Hiking Trail, Monastery

Wat Phrat Lat Temple entrance to an ancient temple above Chiang Mai
© Thomas Levine Photography / Alamy Stock Photo

Often overlooked in the rush to reach Wat Phra That Doi Suthep, sleepy Wat Pha Lat – aka Wat Palad – is a moss-encrusted garden of Buddhist sculptures, reached by a muddy trail through the Doi Suthep jungle. Walkways are flanked by teppanom (protector guardians) with lion or serpent bodies, sing (guardian lions) protect the main stupa, and all sorts of oddities poke up amidst the foliage, from Garuda fighting a snake to a mock-up spire from the Bayon at Angkor Wat in Cambodia.
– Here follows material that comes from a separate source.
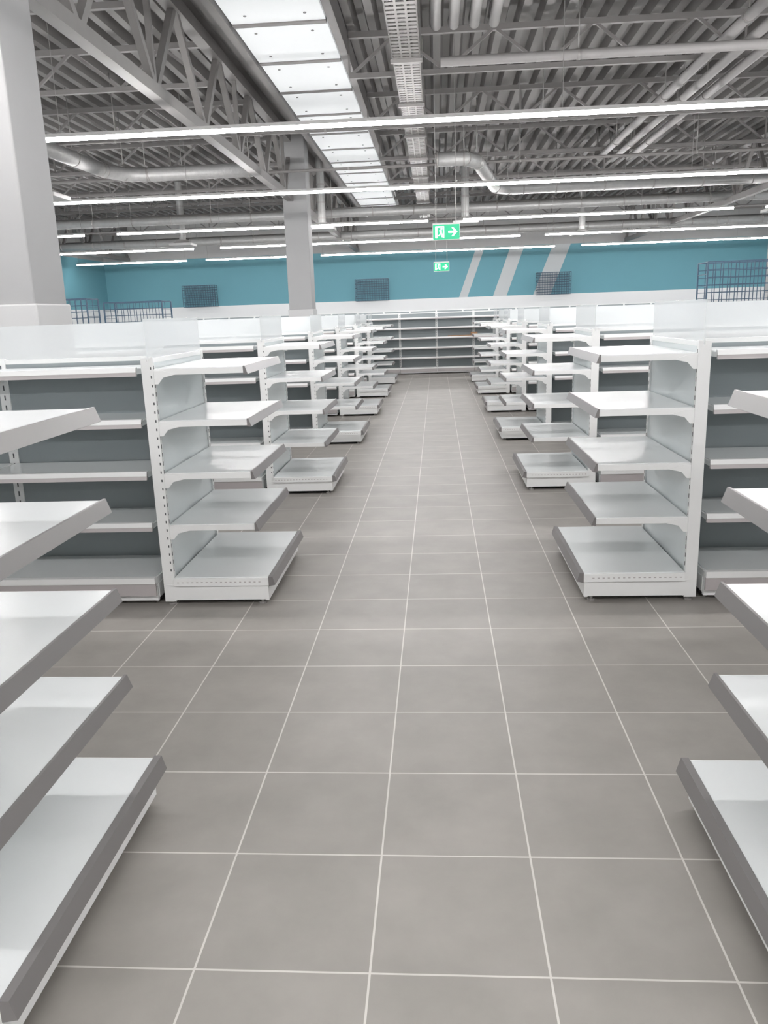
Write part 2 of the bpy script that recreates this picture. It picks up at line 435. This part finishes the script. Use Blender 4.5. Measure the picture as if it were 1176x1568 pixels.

Marked by lengths of orange cloth tied around trees, the steep path to the monastery starts behind Chiang Mai Zoo and climbs through dense forest, emerging by a forest waterfall and a naga stairway climbing to the monastery entrance. With the serene, green setting, it’s a fine spot to contemplate the nature of existence, and committed temple fans can continue the hike to Wat Phra That Doi Suthep, an hour further along the ridge.